Road Safety and Children

Keeping Children Safe

Road safety is a skill for life: experts state that children are unable to manage their own safety around roads until they are around 8 years old and statistics tell us that thousands of children are injured and killed on roads every year. The building blocks for road safety awareness are established in the early years.

Early years providers have a duty of care to keep children safe when on outings and part of this is to teach them about road safety. Planned activities might include, for example:

• Reading road safety books together

• Playing road safety games in the garden such as ‘stop’ and ‘go’ games

• Buying road safety games such as road sound lotto (vehicles, road crossing beeps etc) - you can, of course, go for a listening walk with a sound recorder and make your own game

• Singing road safety songs during music and movement time: for example, sing ‘I want to ride my bicycle’ - lie the child on his back and pedal his legs in the air. Hold them steady during ‘red, amber’ and pedal away for ‘green – go!’

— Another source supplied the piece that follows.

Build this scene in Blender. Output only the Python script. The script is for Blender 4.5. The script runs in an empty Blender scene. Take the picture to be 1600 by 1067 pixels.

• Another popular song to help children learn about road safety is ‘Twinkle, twinkle traffic light’ using a visual display of ‘red’, ‘amber’ and ‘green’ to help children make links in their learning (song words to follow)

• Learning the Green Cross Code together – stop at the kerb in a clear space – look both ways – listen carefully for traffic – cross when the road is clear

Planned adult-led activities can be linked to road safety special days or weeks such as Road Safety Week (in association with Brake) – November 2016.

Road Safety Songs

Road safety books, games and songs can support children to learn about road safety in the comfort of the provision. However, practical life experiences on outings are the best way for children to learn about, for example, fast and slow vehicles, stop and wait when crossing the road, traffic light colours, different types of road crossings etc.

Popular road safety songs include:

Twinkle, twinkle traffic light

Twinkle, twinkle traffic light

On the corner burning bright

Red means stop and green means go

Amber means go very slowly

Twinkle, twinkle traffic light

On the corner burning bright

I want to ride my bicycle

I want to ride my bicycle

I ride it to the shops

And when I get to the traffic lights

I know I have to stop

Red… amber… green

Go! Go! Go! Go! Go!

Road Safety Resources

There are free road safety resources online including Government leaflets and teacher’s notes from Think Direct and activities for early years from ROSPA. Interactive activities from the website ‘Go Safe with Ziggy’ might appeal to younger children.

Safety on outings

It is very important to keep children safe on outings – childminders use a range of different resources such as reins, buggies, wrist straps, high visibility jackets and name bracelets. When on outings with the children, talk about road safety and take every opportunity to share safety messages with the children. It is good practice to share children’s learning with parents so they can follow-up your activities when they take their children on outings as well.

You can find more information about keeping children safe on outings and what to do if you lose a child on our website..

Accident reporting

If a child has an accident or ‘near miss’ accident on the road it must be recorded and shared with parents, who should be asked to sign and date the incident form. It is very important to discuss with Ofsted what you have learned from accidents, including ‘near miss’ accidents where nobody was hurt. For example, as a result of a ‘near miss’ accident you might start using reins with a child who you previously trusted to hold onto the buggy.